July market review

August 12, 2014

Shortly after the end of each month, our Chief Investment Strategist provides highlights of the market and our funds’ performance. Following is a summarized review of July — 


  • Global financial markets declined for the month of July, with equities pulling back from intra-month record levels into month-end. Global equity markets posted mixed results across most sectors and regions, with losses across US small cap, and developed European equities only partially offset by gains in Emerging Markets.
  • The S&P 500 returned -1.38% for July, and is up 5.66% year-to-date (YTD). The Russell 2000 Index, which tracks domestic small cap stocks, was down 6.05% for the month, and down 3.06% YTD. The international equity index, MSCI EAFE, was down 1.97% for the month, and is up 2.72% YTD.
  • Emerging markets (MSCI EM) continued its Q2 rally, up 1.93%, and up 8.19% YTD; EM was also the best performing index in July.
  • The Japanese Nikkei 225 was up 3.03% in July, and down -4.12% YTD. This YTD underperformance has been accompanied by a rise in the Yen.
  • Government bond yields were mixed across the curve. In July, the 10-year Treasury yield was up 2bps to 2.55%, from 2.53% in June and the 30-year Treasury yield was down 4bps to 3.32%, from 3.36% in June. The Federal Reserve again left the overnight lending rate unchanged at 0-0.25%.
  • Corporate bond prices increased in July. The Barclays Aggregate Index was down 0.25% for July, and up 3.66% YTD. The Credit Suisse Leveraged Loans Index (bank loans) was down 0.04% for July, and up 2.70% YTD.

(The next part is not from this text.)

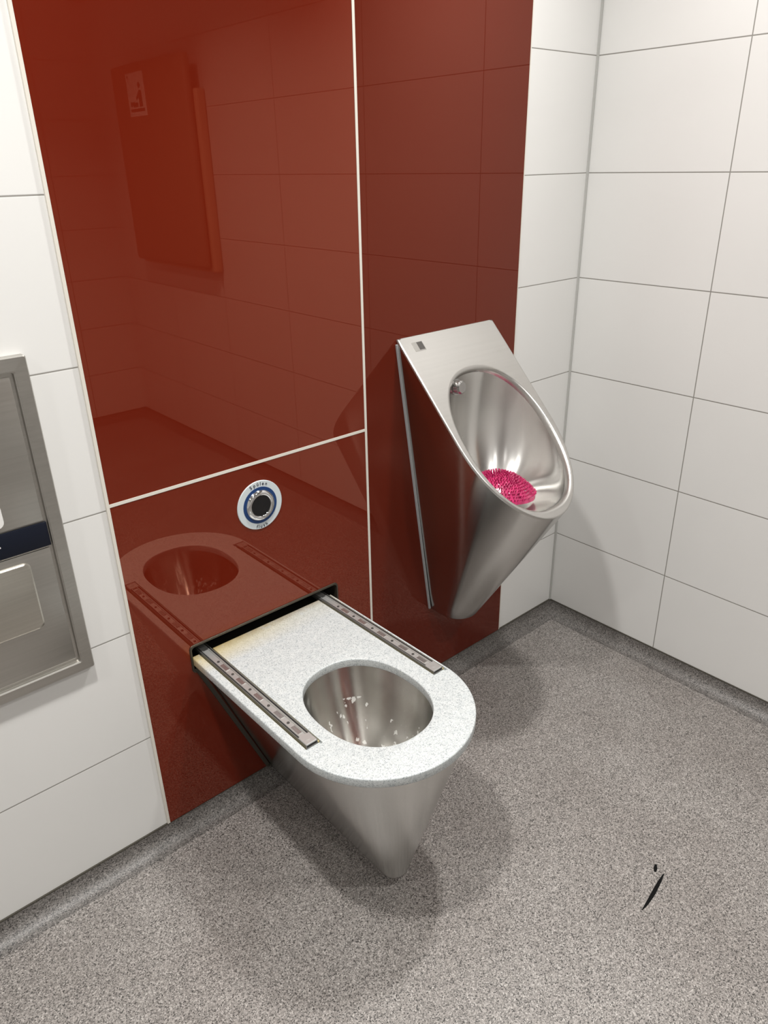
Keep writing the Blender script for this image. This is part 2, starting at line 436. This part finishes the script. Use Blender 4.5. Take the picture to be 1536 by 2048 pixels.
def faceplate(name,x0,x1,y0,y1,off,mat,parent):
    vs=[Vector((x,y,ZT+K*y))+NF*o for o in (.0,off) for x,y in ((x0,y0),(x1,y0),(x1,y1),(x0,y1))]
    return mk(name,vs,[(0,1,2,3),(4,5,6,7),(0,1,5,4),(1,2,6,5),(2,3,7,6),(3,0,4,7)],mat,parent)
b_=faceplate('badge_plate',-.744,-.706,-.040,-.021,.0005,MBG2,U)
faceplate('badge_square',-.727,-.708,-.038,-.022,.0009,MBG,b_)
nh=Vector((.05,-.90,.10)).normalized()
pc=Vector((UX-.066,-.100,.998))
bm=bmesh.new(); cyl(bm,pc+nh*.004,nh,.021,.010,32); cyl(bm,pc+nh*.016,nh,.018,.018,32); cyl(bm,pc+nh*.027,nh,.018,.004,32,r2=.014)
bm_obj('spray_nozzle',bm,MNZ,U,40)
# pink mat
mc=Vector((UX-.032,-.246,.732))
Rm=.097; NR=14
def mz(r): return .052*(1-(r/Rm)**2)
def mp(r,a,up=0):
    return Vector((mc.x+r*math.cos(a),mc.y+r*math.sin(a)*.95,mc.z+mz(r)+up-.13*r*math.cos(a)))
rows=[[mp(Rm*max(i,.02)/NR,2*math.pi*k/48) for k in range(48)] for i in range(NR+1)]
V,F=loft(rows+[[p-Vector((0,0,.006)) for p in rows[-1]]],True,True)
mat_o=mk('urinal_screen_mat',V,F,MPK,None,autos=60); mat_o['label']='bright pink bristled urinal screen mat lying in the steel urinal bowl'; mat_o['category']='urinal mat'
bm=bmesh.new()
for i in range(0,15):
    r=Rm*i/14.3; cnt=max(1,int(2*math.pi*r/.0082))
    for k in range(cnt):
        a=2*math.pi*(k+.5*(i%2))/cnt+random.uniform(-.03,.03)
        d=Vector((math.cos(a)*r/Rm*.9+random.uniform(-.2,.2),math.sin(a)*r/Rm*.9+random.uniform(-.2,.2),1)).normalized()
        h=random.uniform(.010,.014)
        cyl(bm,mp(r,a,.003),d,.0020,h,8,r2=.0013)
o=bm_obj('bristle',bm,MPK,mat_o,50); o['kind']='stuff'
# ---------------------------------------------------------------- flush button
FX,FZc=-1.2285,.802
B=empty('flush_button',(FX,-.006,FZc),'round flush button with pale plate, blue ring and chrome bezel','flush button')
def disc(name,r,y0,y1,mat,bev=.001,r_in=None,seg=64):
    a=[(math.cos(2*math.pi*i/seg),math.sin(2*math.pi*i/seg)) for i in range(seg)]
    def R(rad,y): return [(FX+rad*c,y,FZc+rad*s) for c,s in a]
    if r_in is None: V,F=loft([R(r,y0),R(r,y1+bev),R(r-bev,y1)],True,True)
    else:
        V,F=loft([R(r,y0),R(r,y1+bev),R(r-bev,y1),R(r_in+bev,y1),R(r_in,y1+bev),R(r_in,y0)],False,False)
    return mk(name,V,F,mat,B,autos=40)
disc('base_plate',.0622,-.005,-.0075,MPL)
disc('mounting_stem',.02,-.0001,-.006,MDK)
disc('blue_ring',.0465,-.0075,-.0083,MBL,.0003,.037)
a=[(math.cos(2*math.pi*i/64),math.sin(2*math.pi*i/64)) for i in range(64)]
rg=[]
for rad,y in ((.0390,-.0075),(.0385,-.010),(.0365,-.0130),(.0335,-.0148),(.0300,-.0152),(.0275,-.0145),(.0262,-.012)): rg.append([(FX+rad*c,y,FZc+rad*s) for c,s in a])
V,F=loft(rg,False,False); mk('chrome_bezel',V,F,MCH,B,smooth=True)
disc('sensor_lens',.0264,-.0080,-.0132,MBP)
def word(txt,radius,bottom,size,name,adv):
    bm=bmesh.new(); tot=sum(adv[c] for c in txt)
    pos=-tot/2
    for c in txt:
        mid=pos+adv[c]/2; pos+=adv[c]
        cu=bpy.data.curves.new('t','FONT'); cu.body=c; cu.size=size; cu.align_x='CENTER'; cu.extrude=.0002; cu.offset=.0001
        o=bpy.data.objects.new('t',cu); sc.collection.objects.link(o); bpy.context.view_layer.update()
        me=bpy.data.meshes.new_from_object(o.evaluated_get(bpy.context.evaluated_depsgraph_get())); bpy.data.objects.remove(o)
        if not bottom:
            th=math.pi/2-mid/radius; rot=th-math.pi/2
        else:
            th=-math.pi/2+mid/radius; rot=th+math.pi/2
        cr=math.cos(rot);sr=math.sin(rot)
        vm=[]
        for v in me.vertices:
            u,w=v.co.x,v.co.y
            X=radius*math.cos(th)+u*cr-w*sr; Z=radius*math.sin(th)+u*sr+w*cr
            vm.append(bm.verts.new((FX+X,-.0078-v.co.z,FZc+Z)))
        for p in me.polygons:
            try: bm.faces.new([vm[i] for i in p.vertices])
            except Exception: pass
    return bm_obj(name,bm,MNV,B)
adv={'S':.0096,'p':.0090,'ü':.0087,'l':.0052,'e':.0087,'n':.0087,'f':.0060,'u':.0088,'s':.0080,'h':.0087}
word('Spülen',.0503,False,.0122,'lettering',adv)
word('flush',.0590,True,.0122,'lettering',adv)
# ---------------------------------------------------------------- dispenser
DX1=-1.68;DX0=-2.04;DZ0=.566;DZ1=1.242
D=empty('hygiene_dispenser',((DX0+DX1)/2,-.01,DZ0),'brushed steel hygiene bag dispenser and bin in the tiled wall','dispenser')
def ringrect(x0,x1,z0,z1,y,r): return [(x,y,z) for x,z in rrect(x0,x1,z0,z1,r,4)]
def insetr(i,y,r=.004): return ringrect(DX0+i,DX1-i,DZ0+i,DZ1-i,y,max(.001,r))
V,F=loft([insetr(0,-.0001),insetr(0,-.014),insetr(.002,-.017),insetr(.024,-.020),insetr(.027,-.018),insetr(.028,-.011)],False,True)
mk('steel_frame',V,F,MSD,D,autos=30)
box('bin_panel',(DX0+.034,-.0105,DZ0+.036),(DX1-.034,-.015,.868),MSD,D,.0015)
box('upper_panel',(DX0+.034,-.0105,.926),(DX1-.034,-.015,DZ1-.034),MSD,D,.0015)
box('label_strip',(DX0+.034,-.0108,.872),(DX1-.030,-.0160,.922),simple('navy_label',(.004,.006,.014),.45,spec=.25),D,.001)
box('label_dash',(-1.83,-.0158,.8955),(-1.799,-.0164,.8985),MWP,D)
fl=mk('bin_flap',*loft([ringrect(-2.0,-1.757,.704,.852,-.0148,.012),ringrect(-2.0,-1.757,.704,.852,-.019,.012),ringrect(-1.997,-1.760,.707,.849,-.021,.011)],False,True),steel('flap_steel',(5,200,200),base=(.54,.52,.47),rough=.33),D,autos=30)
mk('paper_bag_outlet',*loft([ringrect(-1.93,-1.783,.935,.985,-.0148,.012),ringrect(-1.93,-1.783,.935,.985,-.018,.012)],False,True),MWP,D,autos=30)
# ---------------------------------------------------------------- changing table on the side wall
CT=empty('baby_changing_table',(-.04,-2.65,1.05),'folded beige baby changing table with pictogram sign on the tiled wall','changing table')
box('back_case',(-.050,-3.06,1.03),(-.0005,-2.215,1.88),MGS,CT,.010,3)
box('folding_bed',(-.095,-3.05,1.05),(-.051,-2.235,2.03),MGP,CT,.020,4)
SY0,SY1=-2.86,-2.66
sg=box('sign_plate',(-.0965,SY0,1.785),(-.0952,SY1,1.985),simple('sign_white',(.95,.95,.95),.4),CT)
MSG=simple('sign_black',(.02,.02,.02),.4)
PX0,PX1=-.0978,-.0966
def pic(name,bs,cs):
    bm=bmesh.new()
    for (y0,y1,za,zb) in bs: addbox(bm,(PX0,min(y0,y1),za),(PX1,max(y0,y1),zb))
    for (y,zc,r) in cs: cyl(bm,((PX0+PX1)/2,y,zc),(1,0,0),r,.0012,24)
    return bm_obj(name,bm,MSG,sg)
o_=SY0+2.90
pic('pictogram_table',[(-2.88+o_,-2.72+o_,1.806,1.820)],[])
pic('pictogram_infant',[],[(-2.864+o_,1.842,.012)])
pic('pictogram_body',[(-2.845+o_,-2.79+o_,1.828,1.848)],[(-2.838+o_,1.841,.012)])
def adult():
    bm=bmesh.new()
    pts=[(-2.775,1.828),(-2.735,1.828),(-2.738,1.90),(-2.760,1.905),(-2.805,1.870),(-2.800,1.858),(-2.772,1.872)]
    vs=[bm.verts.new((PX0,y+o_,z)) for y,z in pts]; f=bm.faces.new(vs)
    r=bmesh.ops.extrude_face_region(bm,geom=[f])
    for v in r['geom']:
        if isinstance(v,bmesh.types.BMVert): v.co.x=PX1
    return bm_obj('pictogram_adult',bm,MSG,sg)
adult()
pic('pictogram_head',[],[(-2.757+o_,1.925,.014)])
pic('pictogram_corner',[(-2.885+o_,-2.875+o_,1.960,1.973)],[])
# ---------------------------------------------------------------- scuff marks
MSC=simple('scuff_black',(.008,.008,.008),.9,spec=.02)
def scuff(name,pts,ws,label):
    n_=len(pts); bm=bmesh.new(); rw=[]
    for i,(x,y) in enumerate(pts):
        a_=pts[max(0,i-1)];b__=pts[min(n_-1,i+1)]; d=Vector((b__[0]-a_[0],b__[1]-a_[1])).normalized(); nn=Vector((-d.y,d.x))*ws[i]
        rw.append([bm.verts.new(q) for q in ((x+nn.x,y+nn.y,FZ+.0001),(x+nn.x,y+nn.y,FZ+.0012),(x-nn.x,y-nn.y,FZ+.0012),(x-nn.x,y-nn.y,FZ+.0001))])
    for p,q in zip(rw[:-1],rw[1:]):
        for k in range(4): bm.faces.new((p[k],p[(k+1)%4],q[(k+1)%4],q[k]))
    bm.faces.new(rw[0]); bm.faces.new(rw[-1])
    o=bm_obj(name,bm,MSC); o['label']=label; o['category']='scuff mark'; return o
scuff('scuff_mark',[(-.752,-.914),(-.775,-.918),(-.805,-.923),(-.830,-.927),(-.855,-.930),(-.876,-.931)],[.0010,.0034,.0044,.0042,.0030,.0008],'long curved black scuff mark on the speckled floor')
scuff('scuff_mark',[(-.742,-.887),(-.752,-.892),(-.762,-.897)],[.0020,.0045,.0025],'small black speck on the speckled floor')
# ---------------------------------------------------------------- lights
def disc_light(x,y,e,size=.12,spread=130):
    l=bpy.data.lights.new('downlight','AREA'); l.shape='DISK'; l.size=size; l.energy=e; l.color=(1,.98,.945); l.spread=math.radians(spread)
    o=bpy.data.objects.new('downlight',l); o.location=(x,y,CE-.02); sc.collection.objects.link(o)
for x,y,e in ((-.62,-.55,18),(-1.85,-.64,22),(-3.1,-.62,9),(-.95,-1.85,16),(-1.9,-2.7,11),(-3.1,-2.2,7)): disc_light(x,y,e)
# ---------------------------------------------------------------- camera
c=bpy.data.cameras.new('camera'); co=bpy.data.objects.new('camera',c); sc.collection.objects.link(co)
co.location=(-2.069,-1.4291,1.539); co.rotation_euler=(1.1321,.0188,-.723)
c.sensor_fit='HORIZONTAL'; c.sensor_width=36; c.lens=1489.16/1536*36; c.clip_start=.02
sc.camera=co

Economic & Geopolitical Headlines

  • According to advance estimates from the Bureau of Economic Analysis, the US economy, measured by real gross domestic product (GDP), increased at an annual rate of 4.0% in the second quarter of 2014, after decreasing 2.1% in the first quarter. The first quarter estimate was revised up to a slower decline than originally thought.
  • Geopolitical risks shifted back into focus in July. Iraq is still a concern but faded from the front page as Gaza-Israel escalations and a downed airliner in the Ukraine dominated the headlines.
  • The Fed met in July and is seen to be continuing the taper, reducing another $10bn to $35bn in asset purchases per month, on the announced schedule. The market is debating whether the Fed may raise interest rates sooner than it previously stated, based on the positive economic news of late. Chairwoman Yellen has reiterated numerous times that the Fed has no intention of raising rates earlier than mid-2015 but speculation abides that more positive economic news could result in a raise in rates in 1H15.
  • Expansion in manufacturing in the US continues; the PMI in July registered 57.1, an increase of 1.8 points when compared to June’s reading of 55.3. July’s PMI reading of 57.1 is the highest reading since April 2011 when the PMI registered 58.9. A reading above 50 is considered economic expansion.
  • For six straight months, the US economy has added more than 200,000 jobs, the longest streak since the mid-90s. The Labor Department reported 209,000 net new jobs were created in July, though the unemployment rate edged up slightly to 6.2% as more workers joined the labor force. The report was the latest in a string of upbeat data suggesting the country’s economic recovery is still intact.
  • Both the unemployment rate and the number of unemployed persons (9.7 million) slightly changed in July. Over the year, the unemployment rate and the number of unemployed persons have declined by 1.1 percentage points and 1.7 million, respectively.